建立考量ESG的關鍵物料評估模型：以儲能單元為例

Abstract

隨著人口增加與經濟發展，物料需求的快速增長考驗著供應鏈的彈性，同時也對環境和社會帶來衝擊，因此企業需要建立一套方法來挑選出對企業治理、環境及社會影響極大的關鍵物料，提升企業實現永續發展的能力。

本研究以模糊層級分析法為主軸，透過文獻回顧及問卷進行指標篩選與權重分析，建立了以企業為導向、考量ESG的關鍵物料評估模型。環境面向包括生命週期評估的三個終點指標：人體健康、生態系統以及資源耗用；社會面向包括武裝衝突、童工、遵守勞工權利、生活環境、工作環境以及強迫勞役六個指標；治理面向包括物料成本、未來市場需求、國家生產集中度、替代性、回收性以及現階段市場需求六個指標。

為了驗證模型的適用性，我們運用此模型評估儲能單元中鋰電池其金屬成分的關鍵性，結果顯示銅是ESG整體關鍵性最高的物料，其環境面向的關鍵性也是最高；鋰是ESG整體關鍵性次高，其治理面向的關鍵性遠高於其他物料；鈷是社會面向關鍵性最高的物料。隨後驗證管理策略中的回收方法對於減輕物料關鍵性的效果，結果顯示火法冶金法能夠顯著地降低銅於環境面向及ESG整體的關鍵性，但火法冶金法和濕法冶金法皆難以有效降低鋰的關鍵性。

本研究所開發的關鍵物料評估模型具備ESG視角，且易於操作、使用量化指標、方便視覺化呈現，能夠協助企業找出關鍵物料，判別其關鍵性熱點，及早規劃管理策略，減少ESG所衍生的風險，並創造提升ESG評級的機會，發展企業永續競爭力。
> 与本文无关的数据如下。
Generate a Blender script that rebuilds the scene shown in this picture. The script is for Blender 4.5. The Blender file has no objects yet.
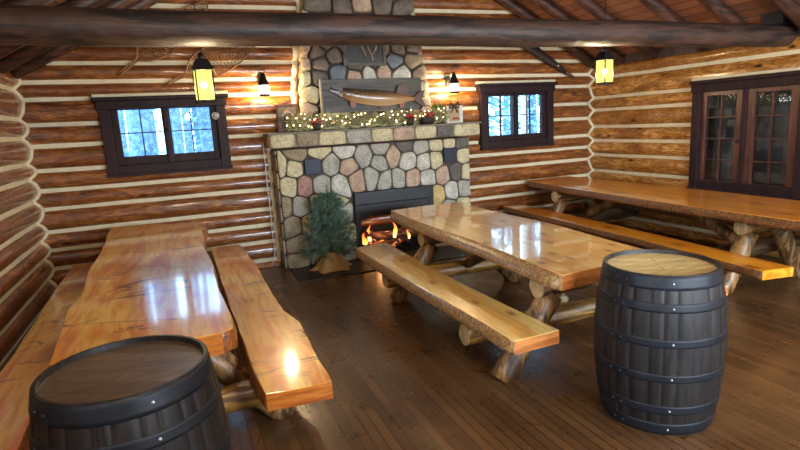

With the increasing population and economic development, the rapid growth in material demand tests the flexibility of supply chains and also impacts the environment and society. Therefore, companies need to establish a method to identify critical materials that have significant impacts on corporate governance, environment, and society to enhance their ability to achieve sustainable development.
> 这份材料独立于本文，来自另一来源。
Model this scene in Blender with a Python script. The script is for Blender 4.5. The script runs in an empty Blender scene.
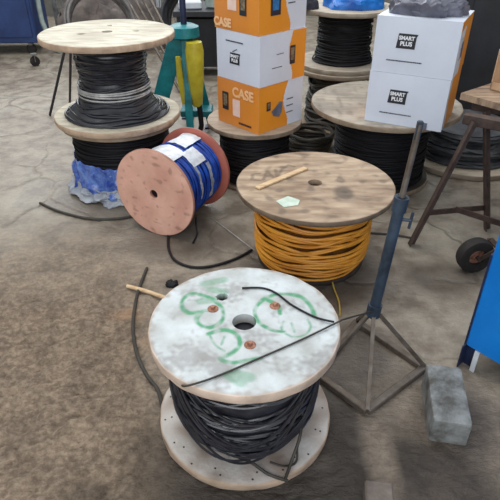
import bpy, math, random
from mathutils import Vector, Matrix, noise
R = math.radians
PI = math.pi
random.seed(7)
SC = bpy.context.scene
COL = SC.collection

# ------------------------------------------------------------ camera, light, exposure
F, PITCH, CH = 535.0, R(33.4), 1.55
cd = bpy.data.cameras.new('camera'); cam = bpy.data.objects.new('camera', cd); COL.objects.link(cam)
cd.sensor_width = 36; cd.lens = 36 * F / 500; cd.clip_start = 0.02
cam.location = (0, 0, CH); cam.rotation_euler = (R(90) - PITCH, 0, 0)
SC.camera = cam

w = bpy.data.worlds.new('overcast'); SC.world = w; w.use_nodes = True
w.node_tree.nodes['Background'].inputs[0].default_value = (0.90, 0.95, 1.0, 1)
w.node_tree.nodes['Background'].inputs[1].default_value = 0.62

def area(name, loc, rot, sx, sy, power, col=(1, 1, 1)):
    l = bpy.data.lights.new(name, 'AREA'); l.shape = 'RECTANGLE'; l.size = sx; l.size_y = sy
    l.energy = power; l.color = col
    o = bpy.data.objects.new(name, l); COL.objects.link(o); o.location = loc; o.rotation_euler = rot
    return o
area('skylight', (-1.2, 3.6, 5.2), (R(-14), 0, 0), 5, 4, 150, (1.0, 0.98, 0.94))
area('open_gate_daylight', (-1.5, 8.6, 3.6), (R(-60), 0, 0), 7, 2.6, 170, (0.93, 0.97, 1.0))
area('entrance_daylight', (-1.0, -2.2, 2.4), (R(72), 0, R(-12)), 4, 2.6, 75, (0.95, 0.98, 1.0))
SC.view_settings.view_transform = 'Standard'; SC.view_settings.look = 'None'
SC.view_settings.gamma = 1; SC.view_settings.use_curve_mapping = False
SC.view_settings.exposure = 0.35

# ------------------------------------------------------------ helpers
def at(u, v, z):
    """the point at height z that sits under a measured pixel of the photograph (500 px frame)"""
    a = (u - 250) / F; b = (250 - v) / F
    dy = math.cos(PITCH) + b * math.sin(PITCH); dz = -math.sin(PITCH) + b * math.cos(PITCH)
    s = (z - CH) / dz
    return Vector((a * s, dy * s, z))

def srgb(c):
    return tuple((x / 12.92 if x <= 0.04045 else ((x + 0.055) / 1.055) ** 2.4) for x in c)
def C255(r, g, b): return srgb((r / 255, g / 255, b / 255))

def mat(name, c1, c2=None, scale=8, rough=0.7, metal=0.0, bump=0.0, bscale=None, stretch=(1, 1, 1), contrast=(0.35, 0.65), attr=False, alpha=1.0, spec=0.5, trans=0.0):
    """noise-mottled surface; attr=True multiplies in the mesh's own printed / painted colour"""
    m = bpy.data.materials.new(name); m.use_nodes = True
    nt = m.node_tree; N = nt.nodes; L = nt.links
    b = N['Principled BSDF']
    b.inputs['Roughness'].default_value = rough; b.inputs['Metallic'].default_value = metal
    b.inputs['Specular IOR Level'].default_value = spec
    tc = N.new('ShaderNodeTexCoord'); mp = N.new('ShaderNodeMapping'); mp.inputs['Scale'].default_value = stretch
    L.new(tc.outputs['Object'], mp.inputs['Vector'])
    nz = N.new('ShaderNodeTexNoise'); nz.inputs['Scale'].default_value = scale; nz.inputs['Detail'].default_value = 6
    nz.inputs['Roughness'].default_value = 0.65
    L.new(mp.outputs[0], nz.inputs['Vector'])
    rp = N.new('ShaderNodeValToRGB'); L.new(nz.outputs['Fac'], rp.inputs[0])
    c2 = c2 or tuple(x * 0.6 for x in c1)
    rp.color_ramp.elements[0].position = contrast[0]; rp.color_ramp.elements[1].position = contrast[1]
    rp.color_ramp.elements[0].color = (*c2, 1); rp.color_ramp.elements[1].color = (*c1, 1)
    out = rp.outputs[0]
    if attr:
        at_ = N.new('ShaderNodeAttribute'); at_.attribute_name = 'Col'
        mx = N.new('ShaderNodeMix'); mx.data_type = 'RGBA'; mx.blend_type = 'MULTIPLY'; mx.inputs[0].default_value = 1
        L.new(out, mx.inputs[6]); L.new(at_.outputs['Color'], mx.inputs[7]); out = mx.outputs[2]
    L.new(out, b.inputs['Base Color'])
    if alpha < 1: b.inputs['Alpha'].default_value = alpha
    if trans: b.inputs['Transmission Weight'].default_value = trans
    if bump:
        n2 = N.new('ShaderNodeTexNoise'); n2.inputs['Scale'].default_value = bscale or scale * 3; n2.inputs['Detail'].default_value = 5
        L.new(mp.outputs[0], n2.inputs['Vector'])
        bp = N.new('ShaderNodeBump'); bp.inputs['Strength'].default_value = bump; bp.inputs['Distance'].default_value = 0.01
        L.new(n2.outputs['Fac'], bp.inputs['Height']); L.new(bp.outputs[0], b.inputs['Normal'])
    return m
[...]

This study applied the fuzzy analytic hierarchy process and utilizes literature review and questionnaire for indicator selection and weight analysis to establishes an assessment model for critical materials considering the enterprise-oriented and ESG (Environmental, Social, and Governance). The environmental dimension includes three endpoint indicators of life cycle assessment: human health, ecosystem quality, and resource depletion. The social dimension includes six indicators: armed conflicts, child labor, compliance with labor rights, living environment, working environment, and forced labor. The governance dimension includes six indicators: material cost, future market demand, country concentration of production, substitutability, recyclability, and current market demand.

To demonstrate the applicability of the model, we applied this model to assess the criticality of metal components in lithium batteries within energy storage units. The results showed that copper is the material with the highest overall ESG criticality, and it also has the highest environmental criticality. Lithium ranks second in overall ESG criticality, with significantly higher governance criticality compared to other materials. Cobalt has the highest social criticality. Subsequently, we verified the effectiveness of recycling methods in mitigating material criticality. The results indicated that pyrometallurgical methods can significantly reduce the environmental and overall ESG criticality of copper. However, both pyrometallurgical and hydrometallurgical methods are ineffective in reducing the criticality of lithium.

The critical material assessment model developed in this study, has an ESG perspective, is user-friendly, employs quantitative indicators, and facilitates visual presentation. It can assist companies in identifying critical materials, determining their critical hotspots, planning management strategies in advance. Therefore, it can help companies reduce ESG-related risks, create opportunities to enhance ESG ratings, and develop sustainable competitiveness.